→ Given task
Repeat, exactly and in full, the lines of the listing below, but without any pictures.

──────── Dataset extract ────────

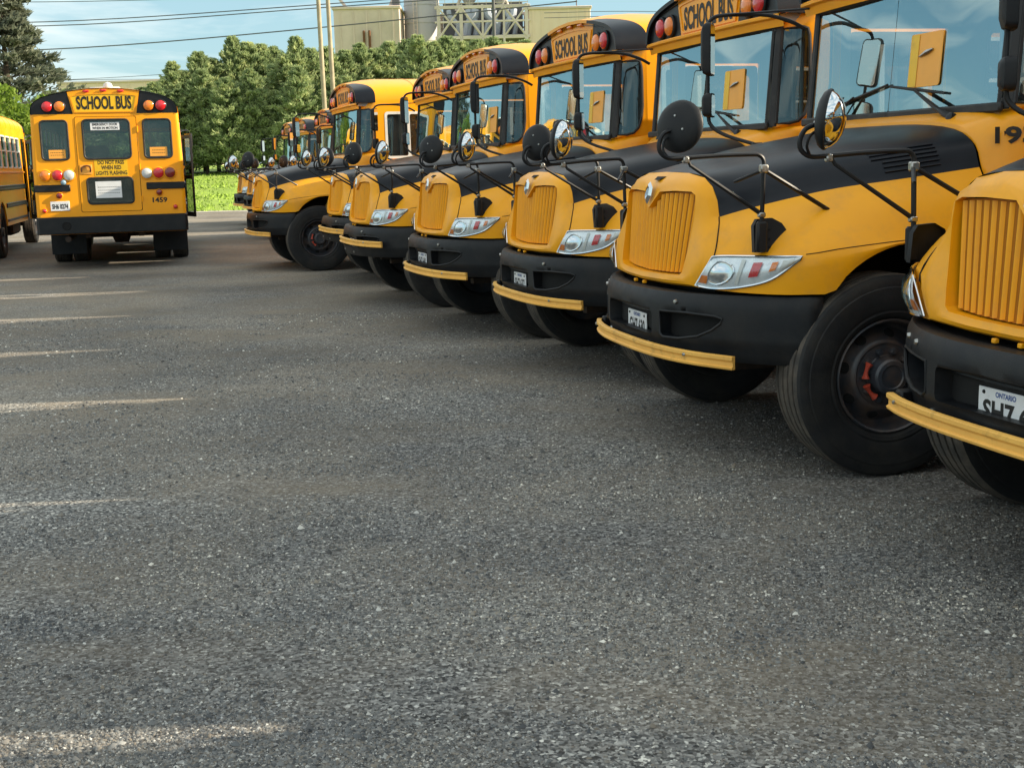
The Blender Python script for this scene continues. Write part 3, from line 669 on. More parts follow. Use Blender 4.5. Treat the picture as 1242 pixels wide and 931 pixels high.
def make_door_mirror(bus):
    o = empty('door_mirror', (-.14, -1.35, 2.0)); o.parent = bus
    def part(mb, name, m):
        mb.v = [(x + .14, y + 1.35, z - 2.0) for x, y, z in mb.v]; return mb.build(name, m, o)
    fr = catmull([(-.685, -1.145, 2.395), (-.60, -1.18, 2.445), (-.47, -1.25, 2.492), (-.30, -1.33, 2.505), (-.17, -1.365, 2.500), (-.115, -1.375, 2.465), (-.105, -1.375, 2.40), (-.105, -1.375, 2.10), (-.105, -1.37, 1.88), (-.125, -1.355, 1.79), (-.20, -1.28, 1.725), (-.33, -1.13, 1.665)], 4)
    part(MB().tube([tuple(p) for p in fr], .013, 8), 'frame', 'black_paint')
    part(MB().tube([(-.69, -1.09, 2.515), (-.50, -1.20, 2.512), (-.22, -1.345, 2.508)], .007, 6), 'frame_stay', 'black_paint')
    MBfoot = MB(); MBfoot.box((-.345, -1.11, 1.658), (.07, .05, .03), 0, .008); part(MBfoot, 'foot', 'black_paint')
    n = Vector((-.86, .50, 0)).normalized(); e1 = Vector((n.y, -n.x, 0)); e2 = Vector((0, 0, 1))
    def head(c, w, h, nm):
        c = Vector(c); mb = MB(); rows = []
        for sc_, d in ((1.0, .0), (1.0, -.03), (.93, -.052), (.7, -.066), (.0, -.072)):
            rows.append([tuple(c + e1 * (p[0] * sc_) + e2 * (p[1] * sc_) + n * d) for p in rrect(-w / 2, w / 2, -h / 2, h / 2, .032) + [rrect(-w / 2, w / 2, -h / 2, h / 2, .032)[0]]])
        mb.grid(rows); part(mb, nm, 'black_plastic')
        mg = MB(); q = rrect(-w / 2 + .01, w / 2 - .01, -h / 2 + .01, h / 2 - .01, .026); mg.poly([tuple(c + e1 * p[0] + e2 * p[1] + n * .003) for p in q]); mg.poly([tuple(c + e1 * p[0] * 1.05 + e2 * p[1] * 1.04 + n * .001) for p in q]); mg.m = [0, 1]
        mg.v = [(x + .14, y + 1.35, z - 2.0) for x, y, z in mg.v]; mg.build(nm + '_glass', ['mirror_glass', 'black_plastic'], o)
    head((-.125, -1.345, 2.285), .19, .335, 'flat_mirror'); head((-.130, -1.345, 1.925), .165, .155, 'convex_mirror')
    return o

def make_wiper(bus, piv, b0, b1, arm_to):
    o = empty('wiper', piv); o.parent = bus
    def part(mb, name, m):
        mb.v = [(x - piv[0], y - piv[1], z - piv[2]) for x, y, z in mb.v]; return mb.build(name, m, o)
    part(MB().tube([b0, tuple((np.array(b0) + b1) / 2 + np.array((.004, 0, 0))), b1], [.007, .009, .007], 6), 'blade', 'black_plastic')
    a = np.array(arm_to); p = np.array(piv)
    part(MB().tube([tuple(p), tuple(p * .6 + a * .4 + np.array((.02, 0, 0))), tuple(a + np.array((.018, 0, 0)))], [.022, .012, .007], 6), 'arm', 'black_plastic')
    part(MB().tube([tuple(p + np.array((0, -.03, .02))), tuple(a * .85 + p * .15 + np.array((.02, -.05, .03)))], .005, 5), 'arm_link', 'black_plastic')
    cp = MB(); cp.lathe([(.03, -.01), (.028, .02), (.0, .03)], piv, (1, 0, .4), 10); part(cp, 'pivot', 'black_plastic')

def lamp(parent, c, n, r, m, name, bez='black_plastic', visor=False):
    c, n = Vector(c), Vector(n)
    b = MB(); b.lathe([(r * 1.22, -.004), (r * 1.22, .016), (r * 1.08, .024), (r * 1.0, .02)], c, n, 24); o = b.build(name, bez, parent)
    q = MB(); q.lathe([(r, .016), (r * .97, .030), (r * .8, .042), (r * .45, .050), (0, .053)], c, n, 24); q.build('lens', m, o)
    if visor:
        v = MB(); e1 = Vector((0, 1, 0)); up_ = Vector((0, 0, 1)); rows = []
        for a in np.linspace(rad(10), rad(170), 12): rows.append([tuple(c + (e1 * math.cos(a) + up_ * math.sin(a)) * r * 1.2), tuple(c + (e1 * math.cos(a) + up_ * math.sin(a)) * r * 1.22 + n * (.03 + .05 * math.sin(a)))])
        v.grid(rows).build('visor', bez, o)
    return o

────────

→ Worked answer
The Blender Python script for this scene continues. Write part 3, from line 669 on. More parts follow. Use Blender 4.5. Treat the picture as 1242 pixels wide and 931 pixels high.
def make_door_mirror(bus):
    o = empty('door_mirror', (-.14, -1.35, 2.0)); o.parent = bus
    def part(mb, name, m):
        mb.v = [(x + .14, y + 1.35, z - 2.0) for x, y, z in mb.v]; return mb.build(name, m, o)
    fr = catmull([(-.685, -1.145, 2.395), (-.60, -1.18, 2.445), (-.47, -1.25, 2.492), (-.30, -1.33, 2.505), (-.17, -1.365, 2.500), (-.115, -1.375, 2.465), (-.105, -1.375, 2.40), (-.105, -1.375, 2.10), (-.105, -1.37, 1.88), (-.125, -1.355, 1.79), (-.20, -1.28, 1.725), (-.33, -1.13, 1.665)], 4)
    part(MB().tube([tuple(p) for p in fr], .013, 8), 'frame', 'black_paint')
    part(MB().tube([(-.69, -1.09, 2.515), (-.50, -1.20, 2.512), (-.22, -1.345, 2.508)], .007, 6), 'frame_stay', 'black_paint')
    MBfoot = MB(); MBfoot.box((-.345, -1.11, 1.658), (.07, .05, .03), 0, .008); part(MBfoot, 'foot', 'black_paint')
    n = Vector((-.86, .50, 0)).normalized(); e1 = Vector((n.y, -n.x, 0)); e2 = Vector((0, 0, 1))
    def head(c, w, h, nm):
        c = Vector(c); mb = MB(); rows = []
        for sc_, d in ((1.0, .0), (1.0, -.03), (.93, -.052), (.7, -.066), (.0, -.072)):
            rows.append([tuple(c + e1 * (p[0] * sc_) + e2 * (p[1] * sc_) + n * d) for p in rrect(-w / 2, w / 2, -h / 2, h / 2, .032) + [rrect(-w / 2, w / 2, -h / 2, h / 2, .032)[0]]])
        mb.grid(rows); part(mb, nm, 'black_plastic')
        mg = MB(); q = rrect(-w / 2 + .01, w / 2 - .01, -h / 2 + .01, h / 2 - .01, .026); mg.poly([tuple(c + e1 * p[0] + e2 * p[1] + n * .003) for p in q]); mg.poly([tuple(c + e1 * p[0] * 1.05 + e2 * p[1] * 1.04 + n * .001) for p in q]); mg.m = [0, 1]
        mg.v = [(x + .14, y + 1.35, z - 2.0) for x, y, z in mg.v]; mg.build(nm + '_glass', ['mirror_glass', 'black_plastic'], o)
    head((-.125, -1.345, 2.285), .19, .335, 'flat_mirror'); head((-.130, -1.345, 1.925), .165, .155, 'convex_mirror')
    return o

def make_wiper(bus, piv, b0, b1, arm_to):
    o = empty('wiper', piv); o.parent = bus
    def part(mb, name, m):
        mb.v = [(x - piv[0], y - piv[1], z - piv[2]) for x, y, z in mb.v]; return mb.build(name, m, o)
    part(MB().tube([b0, tuple((np.array(b0) + b1) / 2 + np.array((.004, 0, 0))), b1], [.007, .009, .007], 6), 'blade', 'black_plastic')
    a = np.array(arm_to); p = np.array(piv)
    part(MB().tube([tuple(p), tuple(p * .6 + a * .4 + np.array((.02, 0, 0))), tuple(a + np.array((.018, 0, 0)))], [.022, .012, .007], 6), 'arm', 'black_plastic')
    part(MB().tube([tuple(p + np.array((0, -.03, .02))), tuple(a * .85 + p * .15 + np.array((.02, -.05, .03)))], .005, 5), 'arm_link', 'black_plastic')
    cp = MB(); cp.lathe([(.03, -.01), (.028, .02), (.0, .03)], piv, (1, 0, .4), 10); part(cp, 'pivot', 'black_plastic')

def lamp(parent, c, n, r, m, name, bez='black_plastic', visor=False):
    c, n = Vector(c), Vector(n)
    b = MB(); b.lathe([(r * 1.22, -.004), (r * 1.22, .016), (r * 1.08, .024), (r * 1.0, .02)], c, n, 24); o = b.build(name, bez, parent)
    q = MB(); q.lathe([(r, .016), (r * .97, .030), (r * .8, .042), (r * .45, .050), (0, .053)], c, n, 24); q.build('lens', m, o)
    if visor:
        v = MB(); e1 = Vector((0, 1, 0)); up_ = Vector((0, 0, 1)); rows = []
        for a in np.linspace(rad(10), rad(170), 12): rows.append([tuple(c + (e1 * math.cos(a) + up_ * math.sin(a)) * r * 1.2), tuple(c + (e1 * math.cos(a) + up_ * math.sin(a)) * r * 1.22 + n * (.03 + .05 * math.sin(a)))])
        v.grid(rows).build('visor', bez, o)
    return o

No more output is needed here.